| Material provided |

>>>

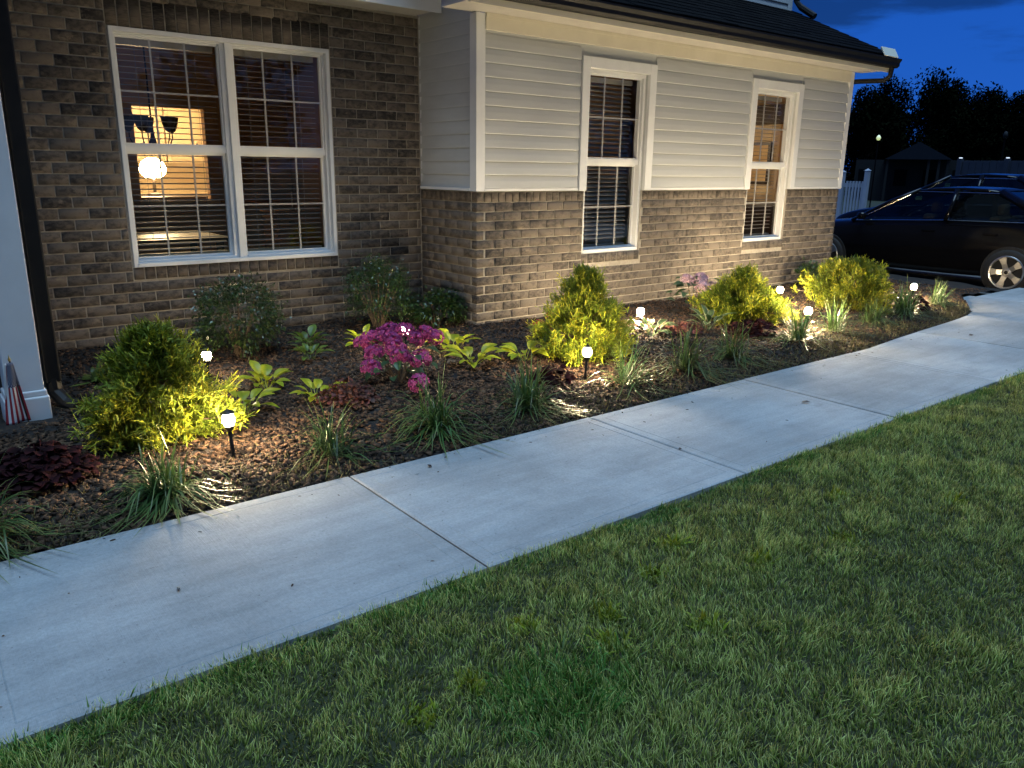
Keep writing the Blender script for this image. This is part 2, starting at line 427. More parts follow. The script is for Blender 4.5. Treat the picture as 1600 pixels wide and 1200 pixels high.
class MB:
    """collects quads / ngons, builds ONE mesh object"""
    def __init__(s): s.v = []; s.f = []
    def add(s, vs, fs):
        o = len(s.v); s.v += [tuple(p) for p in vs]; s.f += [tuple(i + o for i in f) for f in fs]; return s
    def box(s, x0, x1, y0, y1, z0, z1):
        return s.add([(x0, y0, z0), (x1, y0, z0), (x1, y1, z0), (x0, y1, z0), (x0, y0, z1), (x1, y0, z1), (x1, y1, z1), (x0, y1, z1)],
                     [(0, 3, 2, 1), (4, 5, 6, 7), (0, 1, 5, 4), (1, 2, 6, 5), (2, 3, 7, 6), (3, 0, 4, 7)])
    def tube(s, pts, r, n=8, cap=True):
        pts = [Vector(p) for p in pts]
        rs = r if isinstance(r, (list, tuple)) else [r] * len(pts)
        o = len(s.v); prev = None
        for i, p in enumerate(pts):
            d = (pts[min(i + 1, len(pts) - 1)] - pts[max(i - 1, 0)]).normalized()
            a = prev if prev is not None and abs(prev.dot(d)) < 0.95 else (Vector((1, 0, 0)) if abs(d.x) < 0.8 else Vector((0, 1, 0)))
            e1 = (a - d * a.dot(d)).normalized(); e2 = d.cross(e1); prev = e1
            for j in range(n):
                t = 2 * math.pi * j / n
                s.v.append(tuple(p + (e1 * math.cos(t) + e2 * math.sin(t)) * rs[i]))
        for i in range(len(pts) - 1):
            for j in range(n):
                s.f.append((o + i * n + j, o + i * n + (j + 1) % n, o + (i + 1) * n + (j + 1) % n, o + (i + 1) * n + j))
        if cap:
            s.f.append(tuple(o + j for j in reversed(range(n))))
            s.f.append(tuple(o + (len(pts) - 1) * n + j for j in range(n)))
        return s
    def lathe(s, prof, c=(0, 0, 0), n=20):
        o = len(s.v)
        for (r, z) in prof:
            for j in range(n):
                t = 2 * math.pi * j / n
                s.v.append((c[0] + r * math.cos(t), c[1] + r * math.sin(t), c[2] + z))
        for i in range(len(prof) - 1):
            for j in range(n):
                s.f.append((o + i * n + j, o + i * n + (j + 1) % n, o + (i + 1) * n + (j + 1) % n, o + (i + 1) * n + j))
        return s
    def extrude(s, prof, axis, a0, a1):
        """closed 2-D profile swept along axis 'x' (profile is (y,z)) or 'y' (profile is (x,z))"""
        n = len(prof)
        P = (lambda a, p: (a, p[0], p[1])) if axis == 'x' else (lambda a, p: (p[0], a, p[1]))
        return s.add([P(a0, p) for p in prof] + [P(a1, p) for p in prof],
                     [(i, (i + 1) % n, n + (i + 1) % n, n + i) for i in range(n)] + [tuple(reversed(range(n))), tuple(range(n, 2 * n))])
    def build(s, name, mat, parent=None, smooth=False, bevel=0.0, loc=None, rotz=0.0):
        me = bpy.data.meshes.new(name)
        me.from_pydata(s.v, [], s.f)
        bm = bmesh.new(); bm.from_mesh(me); bmesh.ops.recalc_face_normals(bm, faces=bm.faces); bm.to_mesh(me); bm.free()
        if smooth:
            me.polygons.foreach_set('use_smooth', [True] * len(me.polygons))
        me.materials.append(MATS[mat])
        o = link(bpy.data.objects.new(name, me), parent)
        if bevel:
            md = o.modifiers.new('bevel', 'BEVEL'); md.width = bevel; md.segments = 2; md.limit_method = 'ANGLE'
        if loc is not None: o.location = loc
        if rotz: o.rotation_euler.z = rotz
        return o

def obj_from(name, me, mat, parent=None, kind=None):
    if not me.materials:
        me.materials.append(MATS[mat])
    o = link(bpy.data.objects.new(name, me), parent)
    if kind: o['kind'] = kind
    return o

def tag(o, label, cat, group=None):
    o['label'] = label; o['category'] = cat
    if group: o['group'] = group
    return o

def thing(name, label, cat, loc=(0, 0, 0), rotz=0.0, group=None):
    o = bpy.data.objects.new(name, None)
    o.empty_display_size = 0.1
    COL.objects.link(o)
    o.location = loc; o.rotation_euler.z = rotz
    return tag(o, label, cat, group)

def struct(o):
    o['kind'] = 'structure'
    return o

def strands(P, D, Ln, W, droop, prof, side=None, rnd=None, tips=None, cup=0.0):
    """curved ribbons: roots P, start directions D, lengths, widths, droop; prof = width profile root..tip"""
    P = np.asarray(P, float); D = np.asarray(D, float); n = len(P)
    Ln = np.broadcast_to(np.asarray(Ln, float), (n,)); W = np.broadcast_to(np.asarray(W, float), (n,)); droop = np.broadcast_to(np.asarray(droop, float), (n,))
    D = D / np.linalg.norm(D, axis=1, keepdims=True)
    k = len(prof); t = np.linspace(0, 1, k)
    if side is None:
        a = RNG.normal(size=(n, 3)) * 0.35 + np.array([0, 0, 1.0])
        side = np.cross(D, a)
    side = side / (np.linalg.norm(side, axis=1, keepdims=True) + 1e-9)
    C = P[:, None, :] + Ln[:, None, None] * (D[:, None, :] * t[None, :, None])
    C[:, :, 2] -= (Ln * droop)[:, None] * (t ** 2)[None, :]
    off = side[:, None, :] * (W[:, None] * np.asarray(prof)[None, :] * 0.5)[:, :, None]
    V = np.stack([C - off, C + off], axis=2).reshape(-1, 3)
    base = (np.arange(n) * k * 2)[:, None]
    q = np.arange(k - 1)[None, :] * 2
    F = np.stack([base + q, base + q + 1, base + q + 3, base + q + 2], axis=2).reshape(-1, 4)
    if rnd is None: rnd = RNG.random(n)
    tipv = np.broadcast_to(t[None, :, None], (n, k, 2)) if tips is None else (np.asarray(tips)[:, None, None] * (0.55 + 0.45 * t)[None, :, None] * np.ones((1, 1, 2)))
    return V, F, {'tip': np.ascontiguousarray(tipv).reshape(-1), 'rnd': np.repeat(rnd, k * 2)}

def join_np(parts):
    Vs, Fs, A = [], [], {}
    o = 0
    for V, F, at in parts:
        Vs.append(V); Fs.append(F + o); o += len(V)
        for k2, v2 in at.items(): A.setdefault(k2, []).append(v2)
    return np.concatenate(Vs), np.concatenate(Fs), {k2: np.concatenate(v2) for k2, v2 in A.items()}

def sphere_dirs(n, zmin=-1.0):
    z = RNG.uniform(zmin, 1, n); a = RNG.uniform(0, 2 * math.pi, n); r = np.sqrt(1 - z * z)
    return np.stack([r * np.cos(a), r * np.sin(a), z], axis=1)

# ================================================================== GROUND
BX, BY, LY, RX = 4.115, 5.706, 6.622, 10.0       # bay corner, bay front, recessed wall, right end of the house
SWN, SWF = 2.115, 3.235                            # sidewalk near and far edge

def bed_front(x):
    return np.interp(x, [-9, 6.4, 7.1, 7.8, 8.47, 9.0, 9.2], [SWF, SWF, 3.31, 3.36, 3.41, 3.47, 3.53])
def lumpy(x, y, a=0.02):
    return a * (np.sin(x * 3.1 + 1.3 * y) * np.cos(y * 4.3 - x) + 0.6 * np.sin(x * 7.7 + 2) * np.sin(y * 8.9) + 0.4 * np.sin(x * 17.0 + y * 13))
def bed_z(x, y):
    yf = bed_front(np.clip(x, -9, 9.2))
    e = np.clip((y - yf) / 0.35, 0, 1)
    return -0.015 + 0.05 * e + 0.025 * np.clip((y - 4.5) / 2, 0, 1) + lumpy(x, y, 0.014) * e - 0.10 * np.clip((x - 10.2) / 1.8, 0, 1)

def ground_plane():
    mb = MB()
    mb.add([(-250, -250, -0.32), (600, -250, -0.32), (600, 600, -0.32), (-250, 600, -0.32)], [(0, 1, 2, 3)])
    struct(mb.build('ground', 'far_ground'))
ground_plane()

def height_sheet(name, xs, ys, zf, mat, clipf=None):
    X, Y = np.meshgrid(xs, ys)
    if clipf is not None:
        Y = clipf(X, Y)
    Z = zf(X, Y)
    V = np.stack([X, Y, Z], axis=2).reshape(-1, 3)
    nx, ny = len(xs), len(ys)
    i = np.arange(nx - 1)[None, :] + nx * np.arange(ny - 1)[:, None]
    F = np.stack([i, i + 1, i + nx + 1, i + nx], axis=2).reshape(-1, 4)
    return struct(obj_from(name, np_mesh(name, V, F, smooth=True), mat))

# planting bed (rows run from its front edge to the house wall)
def bed_rows(X, Y):
    yf = bed_front(np.clip(X, -9, 9.2)) - 0.01
    yf = np.where(X > 9.2, 3.53 + (X - 9.2) * 0.55, yf)
    yf = np.minimum(yf, 4.05)
    return yf + (6.64 - yf) * Y
height_sheet('garden_bed', np.linspace(-3.0, 11.95, 300), np.linspace(0, 1, 90), bed_z, 'soil', bed_rows)

# sidewalk: base with one slab per joint
def slab(name, poly, parent, z=0.0, border=0.055):
    bm = bmesh.new()
    vs = [bm.verts.new((x, y, z)) for x, y in poly]
    f = bm.faces.new(vs)
    if f.normal.z < 0: f.normal_flip()
    top = f
    r = bmesh.ops.extrude_face_region(bm, geom=[f])
    for v in [g for g in r['geom'] if isinstance(g, bmesh.types.BMVert)]:
        v.co.z = z
    for v in vs: v.co.z = z - 0.10
    top = [g for g in r['geom'] if isinstance(g, bmesh.types.BMFace)][0]
    bmesh.ops.inset_region(bm, faces=[top], thickness=0.008, depth=0.004, use_even_offset=True)
    bmesh.ops.inset_region(bm, faces=[top], thickness=border, depth=0.0, use_even_offset=True)
    bmesh.ops.inset_region(bm, faces=[top], thickness=0.003, depth=-0.002, use_even_offset=True)
    bmesh.ops.inset_region(bm, faces=[top], thickness=0.003, depth=0.002, use_even_offset=True)
    bmesh.ops.recalc_face_normals(bm, faces=bm.faces)
    me = bpy.data.meshes.new(name); bm.to_mesh(me); bm.free()
    me.materials.append(MATS['concrete'])
    return link(bpy.data.objects.new(name, me), parent)

walk = MB().box(-6, 12.0, SWN + 0.01, SWF - 0.012, -0.20, -0.055).build('sidewalk', 'soil')
struct(walk)
JX = [-6.28, -4.71, -3.14, -1.57, 0.01, 1.581, 3.16, 4.68, 6.14, 7.52, 8.86]
for a, b in zip(JX[:-1], JX[1:]):
    xs = np.linspace(b - 0.005, a + 0.005, 6)
    slab('slab', [(a + 0.005, SWN), (b - 0.005, SWN)] + [(float(x), float(bed_front(x)) - 0.004) for x in xs], walk, z=random.uniform(-0.003, 0.003))
slab('slab', [(8.865, SWN), (10.4, SWN), (10.4, 4.06), (10.12, 4.045), (9.62, 3.76), (9.2, 3.54), (8.865, 3.45)], walk, z=-0.004)
slab('slab', [(10.41, SWN), (11.95, SWN), (11.95, 4.06), (10.41, 4.06)], walk, z=-0.03)

# driveway in front of and beside the house end
def drive_z(x, y):
    return -0.16 + 0.0 * x
height_sheet('driveway', np.linspace(11.9, 17.6, 12), np.linspace(-14, 12, 20), drive_z, 'driveway')

# lawn
def lawn_z(x, y):
    return -0.020 + lumpy(x, y, 0.008) - 0.02 * np.clip((1.6 - y), 0, 4) * 0.3
height_sheet('lawn', np.linspace(-8, 11.9, 220), np.linspace(-16, SWN - 0.005, 200), lawn_z, 'lawn_soil')

# porch slab at the left
pz = MB().box(-2.6, 0.335, 4.80, LY - 0.02, -0.1, 0.055).build('porch', 'concrete'); struct(pz)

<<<

| What you are asked to do |
Using the listing above, list every line in which the string "parts" occurs.

| Exercise output |
Keep writing the Blender script for this image. This is part 2, starting at line 427. More parts follow. The script is for Blender 4.5. Treat the picture as 1600 pixels wide and 1200 pixels high.
def join_np(parts):
    for V, F, at in parts:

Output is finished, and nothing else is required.